Chinese officials did not disclose the exact landing time in advance, but public notices directing pilots to steer clear of the mission’s recovery zone were active during the expected time of the capsule’s re-entry. Chinese state media also did not broadcast the mission’s return to Earth live, but began video coverage after the capsule’s landing.

Chang’e 5’s return spacecraft released the re-entry capsule more than 3,000 miles (about 5,000 kilometers) over the South Atlantic Ocean, then performed an evasive maneuver, presumably to avoid entering the atmosphere and head back into space.

The capsule plunged into the atmosphere at 1733 GMT (12:33 p.m. EST), China’s space agency said.

A Long March 5 rocket lifted off from the Wenchang launch center Nov. 23 with the Chang’e 5 spacecraft. Credit: CNSA/CLEP

The re-entry capsule was designed to bounce off the atmosphere in a “skip re-entry” to slow the craft down before landing, diminishing its initial entry velocity from 25,000 mph, or 40,000 kilometers per hour, significantly faster than a re-entry from low Earth orbit. The skip re-entry also helped reduce heat the landing capsule will encounter during descent, Chinese officials said, before the craft deployed a parachute for landing.

Nine missions have returned moon samples to Earth, including NASA’s six Apollo missions with astronauts, and three robotic Luna spacecraft launched by the Soviet Union. NASA’s Apollo missions brought back 842 pounds (382 kilograms) of rocks from the moon.

The Soviet Union’s Luna 24 mission was the last mission to return rocks from the moon in 1976.

Chang’e 5 is the first Chinese sample return mission, following successful landings of Chinese spacecraft on the moon in 2013 and 2019. The landing in 2019, on the Chang’e 5 mission, was the first soft touchdown of a spacecraft on the far side of the moon.

Chang’e 5 landed on the near side of the moon in the Oceanus Procellarum, or Ocean of Storms, region, east of a volcanic plateau named Mons Rümker.

There is evidence that rocks in Chang’e 5’s landing zone are much younger than those returned by the Apollo astronauts. Those specimens are some 3.5 billion years old, created during a period of active volcanism in the first billion years of the moon’s existence.

This image from a panorama taken by the Chang’e 5 sample return lander shows one of the spacecraft’s landing legs on the lunar surface. Credit: CNSA

Lava plains to the east of Mons Rümker appear to be less battered by asteroid impacts, suggesting rocks there could be less than 2 billion years old. But models of the moon’s evolution suggest its internal heating should have diminished by that time, rendering volcanoes extinct, Neal said.

“It will be exciting to look at the age of these samples coming back and also the actual compositions of them,” said Clive Neal, a planetary scientist at the University of Notre Dame, in an interview with Spaceflight Now before Chang’e 5’s launch.

Chinese officials have said they plan to give international scientists access to the Chang’e 5 samples.

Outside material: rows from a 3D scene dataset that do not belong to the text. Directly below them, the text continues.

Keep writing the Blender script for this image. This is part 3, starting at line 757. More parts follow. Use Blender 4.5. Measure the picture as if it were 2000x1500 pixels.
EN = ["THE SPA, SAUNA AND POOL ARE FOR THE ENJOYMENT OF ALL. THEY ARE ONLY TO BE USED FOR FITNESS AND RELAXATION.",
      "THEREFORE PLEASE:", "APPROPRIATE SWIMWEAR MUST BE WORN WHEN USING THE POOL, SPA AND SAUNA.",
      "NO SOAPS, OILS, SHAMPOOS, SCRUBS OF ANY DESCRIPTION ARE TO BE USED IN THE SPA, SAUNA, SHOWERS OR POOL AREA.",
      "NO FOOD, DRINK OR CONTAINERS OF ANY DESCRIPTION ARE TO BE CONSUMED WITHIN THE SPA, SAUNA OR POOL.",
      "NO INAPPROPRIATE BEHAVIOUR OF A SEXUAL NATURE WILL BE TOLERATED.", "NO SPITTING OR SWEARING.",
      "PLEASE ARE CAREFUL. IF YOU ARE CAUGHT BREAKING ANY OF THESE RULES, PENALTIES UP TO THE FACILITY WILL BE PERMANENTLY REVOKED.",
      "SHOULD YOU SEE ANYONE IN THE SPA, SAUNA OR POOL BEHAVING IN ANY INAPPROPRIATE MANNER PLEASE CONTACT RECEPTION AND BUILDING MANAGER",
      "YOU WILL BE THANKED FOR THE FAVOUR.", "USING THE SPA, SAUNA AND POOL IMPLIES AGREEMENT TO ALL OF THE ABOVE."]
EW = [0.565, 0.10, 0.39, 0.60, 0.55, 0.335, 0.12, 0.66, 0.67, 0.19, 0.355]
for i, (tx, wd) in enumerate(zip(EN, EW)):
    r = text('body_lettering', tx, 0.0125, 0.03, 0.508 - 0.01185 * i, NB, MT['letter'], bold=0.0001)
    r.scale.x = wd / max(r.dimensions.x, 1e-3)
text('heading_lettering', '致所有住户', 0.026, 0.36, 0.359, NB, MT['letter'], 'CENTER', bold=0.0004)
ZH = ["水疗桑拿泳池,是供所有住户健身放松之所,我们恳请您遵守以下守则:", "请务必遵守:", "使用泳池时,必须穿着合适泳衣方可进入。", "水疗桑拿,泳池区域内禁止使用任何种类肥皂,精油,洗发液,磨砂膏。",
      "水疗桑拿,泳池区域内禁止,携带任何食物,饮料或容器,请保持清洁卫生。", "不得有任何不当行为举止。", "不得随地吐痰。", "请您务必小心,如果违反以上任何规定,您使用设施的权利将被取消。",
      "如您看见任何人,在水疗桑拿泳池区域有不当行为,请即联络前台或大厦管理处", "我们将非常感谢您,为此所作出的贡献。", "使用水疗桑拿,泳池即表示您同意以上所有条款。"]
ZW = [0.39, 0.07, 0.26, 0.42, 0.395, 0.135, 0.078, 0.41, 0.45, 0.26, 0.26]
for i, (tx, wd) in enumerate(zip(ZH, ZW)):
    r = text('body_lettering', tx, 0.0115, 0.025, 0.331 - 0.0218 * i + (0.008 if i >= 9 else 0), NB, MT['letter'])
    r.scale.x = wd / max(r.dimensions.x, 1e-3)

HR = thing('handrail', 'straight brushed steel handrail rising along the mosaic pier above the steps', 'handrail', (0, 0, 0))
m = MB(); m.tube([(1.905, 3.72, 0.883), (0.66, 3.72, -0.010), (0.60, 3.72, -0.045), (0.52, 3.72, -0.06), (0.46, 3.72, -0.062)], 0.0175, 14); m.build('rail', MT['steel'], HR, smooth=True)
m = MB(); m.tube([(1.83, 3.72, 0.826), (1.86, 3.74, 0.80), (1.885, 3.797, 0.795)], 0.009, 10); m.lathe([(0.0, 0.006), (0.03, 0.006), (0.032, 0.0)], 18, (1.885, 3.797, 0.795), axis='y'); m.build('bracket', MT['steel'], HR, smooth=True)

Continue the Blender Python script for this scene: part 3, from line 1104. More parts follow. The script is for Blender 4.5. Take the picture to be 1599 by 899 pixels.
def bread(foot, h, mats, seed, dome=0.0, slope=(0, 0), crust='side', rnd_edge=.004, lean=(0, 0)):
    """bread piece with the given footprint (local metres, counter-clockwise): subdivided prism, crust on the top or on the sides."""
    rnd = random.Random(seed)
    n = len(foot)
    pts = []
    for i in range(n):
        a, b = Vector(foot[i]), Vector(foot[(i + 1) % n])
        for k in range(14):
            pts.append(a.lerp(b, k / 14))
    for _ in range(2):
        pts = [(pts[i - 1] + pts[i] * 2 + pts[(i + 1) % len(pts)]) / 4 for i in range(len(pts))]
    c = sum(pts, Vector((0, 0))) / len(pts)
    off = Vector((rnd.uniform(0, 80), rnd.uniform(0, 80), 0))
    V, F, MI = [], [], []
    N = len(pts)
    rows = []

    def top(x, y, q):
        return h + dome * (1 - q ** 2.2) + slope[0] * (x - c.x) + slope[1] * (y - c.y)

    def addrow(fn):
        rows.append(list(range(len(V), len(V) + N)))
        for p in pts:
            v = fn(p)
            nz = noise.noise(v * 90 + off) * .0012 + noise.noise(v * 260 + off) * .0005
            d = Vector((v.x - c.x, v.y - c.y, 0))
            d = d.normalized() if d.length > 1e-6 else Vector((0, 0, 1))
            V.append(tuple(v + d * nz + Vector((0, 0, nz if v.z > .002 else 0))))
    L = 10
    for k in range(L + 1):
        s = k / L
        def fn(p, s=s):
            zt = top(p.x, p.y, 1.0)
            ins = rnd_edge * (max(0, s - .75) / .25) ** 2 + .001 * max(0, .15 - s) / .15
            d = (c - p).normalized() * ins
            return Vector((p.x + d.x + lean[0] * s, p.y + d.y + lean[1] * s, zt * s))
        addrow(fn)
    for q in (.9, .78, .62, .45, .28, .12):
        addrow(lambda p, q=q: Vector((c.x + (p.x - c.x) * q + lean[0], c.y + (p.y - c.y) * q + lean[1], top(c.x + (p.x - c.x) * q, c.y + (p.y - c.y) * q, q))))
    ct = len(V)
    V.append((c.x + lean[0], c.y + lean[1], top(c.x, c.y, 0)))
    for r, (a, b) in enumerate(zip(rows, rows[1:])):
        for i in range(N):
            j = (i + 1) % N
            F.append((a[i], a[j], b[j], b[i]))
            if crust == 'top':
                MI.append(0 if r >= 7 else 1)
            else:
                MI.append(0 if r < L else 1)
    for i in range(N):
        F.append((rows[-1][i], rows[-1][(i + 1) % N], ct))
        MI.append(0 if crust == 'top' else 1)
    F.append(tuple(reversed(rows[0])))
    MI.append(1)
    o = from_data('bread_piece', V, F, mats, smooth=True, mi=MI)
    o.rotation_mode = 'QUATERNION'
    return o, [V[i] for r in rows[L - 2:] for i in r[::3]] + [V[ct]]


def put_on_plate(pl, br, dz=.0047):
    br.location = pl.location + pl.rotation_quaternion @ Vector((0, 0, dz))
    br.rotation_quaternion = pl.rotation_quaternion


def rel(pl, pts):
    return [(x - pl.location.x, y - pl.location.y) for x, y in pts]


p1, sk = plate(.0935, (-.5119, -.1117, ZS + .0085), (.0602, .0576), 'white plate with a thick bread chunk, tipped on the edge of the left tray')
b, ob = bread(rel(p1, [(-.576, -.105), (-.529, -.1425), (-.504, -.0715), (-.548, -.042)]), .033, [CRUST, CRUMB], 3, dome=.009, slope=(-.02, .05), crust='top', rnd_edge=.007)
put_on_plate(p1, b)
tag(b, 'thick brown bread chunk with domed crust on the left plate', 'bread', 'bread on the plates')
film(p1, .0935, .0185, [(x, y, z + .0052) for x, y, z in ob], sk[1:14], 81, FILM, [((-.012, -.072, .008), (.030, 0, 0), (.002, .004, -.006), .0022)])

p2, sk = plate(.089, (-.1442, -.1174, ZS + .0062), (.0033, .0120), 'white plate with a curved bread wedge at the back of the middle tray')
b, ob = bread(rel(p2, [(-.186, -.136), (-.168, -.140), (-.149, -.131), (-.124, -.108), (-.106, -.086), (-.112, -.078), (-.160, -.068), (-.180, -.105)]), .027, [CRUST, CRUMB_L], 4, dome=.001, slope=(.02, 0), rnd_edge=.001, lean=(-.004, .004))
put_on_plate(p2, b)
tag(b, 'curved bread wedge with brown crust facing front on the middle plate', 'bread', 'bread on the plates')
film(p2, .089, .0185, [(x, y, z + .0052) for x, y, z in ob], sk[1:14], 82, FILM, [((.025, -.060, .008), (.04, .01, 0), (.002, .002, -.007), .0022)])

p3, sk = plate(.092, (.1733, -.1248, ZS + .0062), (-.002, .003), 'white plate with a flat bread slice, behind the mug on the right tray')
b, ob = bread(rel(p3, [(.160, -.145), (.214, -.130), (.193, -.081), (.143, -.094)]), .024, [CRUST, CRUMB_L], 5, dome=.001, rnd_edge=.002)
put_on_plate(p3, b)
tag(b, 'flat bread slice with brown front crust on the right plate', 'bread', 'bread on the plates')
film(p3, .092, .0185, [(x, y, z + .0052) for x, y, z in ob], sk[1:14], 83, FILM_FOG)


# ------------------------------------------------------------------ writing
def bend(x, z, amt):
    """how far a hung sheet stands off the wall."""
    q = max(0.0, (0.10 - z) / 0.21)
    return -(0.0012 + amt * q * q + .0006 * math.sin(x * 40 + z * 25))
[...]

The mission was designed to gather up to 4.4 pounds, or 2 kilograms, of lunar material using a subsurface drill and a scoop at the end of the lander’s robotic arm.

“Domestic and overseas scientists will all have a chance to get the lunar samples to be brought back by Chang’e 5 for research,” said Pei Zhaoyu, deputy director of the Lunar Exploration and Space Program Center of the China National Space Administration, in a report published by China’s state-run Xinhua news agency.

James Head, a planetary scientist at Brown University, told Spaceflight Now that international collaboration in the sample analysis will help foster greater scientific discoveries.

“Analysis of returned samples often requires very specialized and costly, sometimes unique, equipment and laboratories, that are not always evenly distributed worldwide,” Head said in a written response to questions from Spaceflight Now. “This means that national and international collaborations are really important in order to optimize the sample analyses. And of course, the amount of samples returned is not huge, and easily exhausted, so all of this needs to be factored into the distribution and optimization of returned samples.

“In Apollo, sample analysis were open to proposals from the international scientific community,” Head wrote.

“All of Apollo and Luna sites selected for sampling were old,” said Brett Denevi, a planetary geologist at the Johns Hopkins University’s Applied Physics Laboratory. “And of the sites that were on terrain shaped by volcanism, the volcanic eruptions occurred over 3 billion years ago.

“What is exciting about the Chang’e 5 sampling location is that it is on a volcanic deposit that may have formed closer to 1 billion years ago,” Denevi said. “That might sound old still, but for the moon, that would have been the last major gasp of volcanism, so those samples will give us what may have been the final chapter in the story of volcanic eruptions on the moon and how the interior of the moon evolved over time as eruptions waned.”

Denevi said once the Chang’e 5 samples are dated, scientists will have a “new anchor point” to estimate ages of planetary surfaces across the solar system.

“Older surfaces have more craters, younger surfaces have fewer, and because Apollo and Luna samples from those surfaces are mostly old, we know fairly well how the density of craters on a surface translates to its age,” she said. “So for places like the Moon, Mars, and Mercury we can estimate the ages of different regions based on how many impact craters have formed on them, even if we don’t have rocks from those regions.

“But for younger surfaces, we are doing a pretty rough estimate,” Denevi said. “We have no rocks of known age from a known surface between 1 and 3 billion years old. Chang’e 5 will change that, and allow us to better interpret the timing of events across the inner solar system.”

China’s next lunar mission, Chang’e 6, is similar to Chang’e 5 and will attempt to return rocks from the moon’s south pole region. It is scheduled to launch in 2023, according to Chinese space officials.

Future Chang’e missions will test out technologies for a future research station on the lunar surface, paving the way for Chinese astronauts to land on the moon, Chinese officials said.